• TASK BRIEF: Gather up every line that includes the string "pixels".

--- START OF SUPPLIED ENTRIES ---

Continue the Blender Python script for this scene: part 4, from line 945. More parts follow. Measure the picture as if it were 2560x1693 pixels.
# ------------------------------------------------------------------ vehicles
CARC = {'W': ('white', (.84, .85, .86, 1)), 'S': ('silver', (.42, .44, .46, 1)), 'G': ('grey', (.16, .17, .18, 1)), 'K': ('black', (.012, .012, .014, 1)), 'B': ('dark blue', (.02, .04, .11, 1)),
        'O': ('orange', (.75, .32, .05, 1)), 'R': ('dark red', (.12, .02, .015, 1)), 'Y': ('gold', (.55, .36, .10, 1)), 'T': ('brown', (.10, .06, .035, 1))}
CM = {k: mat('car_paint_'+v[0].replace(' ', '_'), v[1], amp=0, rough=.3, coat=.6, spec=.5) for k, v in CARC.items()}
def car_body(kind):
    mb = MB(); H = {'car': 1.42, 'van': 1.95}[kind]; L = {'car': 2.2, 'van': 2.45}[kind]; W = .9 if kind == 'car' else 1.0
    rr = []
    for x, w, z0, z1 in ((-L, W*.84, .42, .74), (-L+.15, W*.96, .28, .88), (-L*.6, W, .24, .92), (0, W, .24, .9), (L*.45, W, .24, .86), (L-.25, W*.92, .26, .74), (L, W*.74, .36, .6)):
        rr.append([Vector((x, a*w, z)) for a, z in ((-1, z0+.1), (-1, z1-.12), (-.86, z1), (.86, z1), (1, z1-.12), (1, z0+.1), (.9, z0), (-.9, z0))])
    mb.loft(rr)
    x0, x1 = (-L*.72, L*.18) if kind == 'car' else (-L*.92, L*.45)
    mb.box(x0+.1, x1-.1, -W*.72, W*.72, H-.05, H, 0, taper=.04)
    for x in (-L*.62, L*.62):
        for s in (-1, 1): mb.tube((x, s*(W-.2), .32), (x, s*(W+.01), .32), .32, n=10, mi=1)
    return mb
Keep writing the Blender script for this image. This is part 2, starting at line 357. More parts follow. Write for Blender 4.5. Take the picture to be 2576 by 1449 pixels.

--- END OF SUPPLIED ENTRIES ---

• TASK ANSWER:
Continue the Blender Python script for this scene: part 4, from line 945. More parts follow. Measure the picture as if it were 2560x1693 pixels.
Keep writing the Blender script for this image. This is part 2, starting at line 357. More parts follow. Write for Blender 4.5. Take the picture to be 2576 by 1449 pixels.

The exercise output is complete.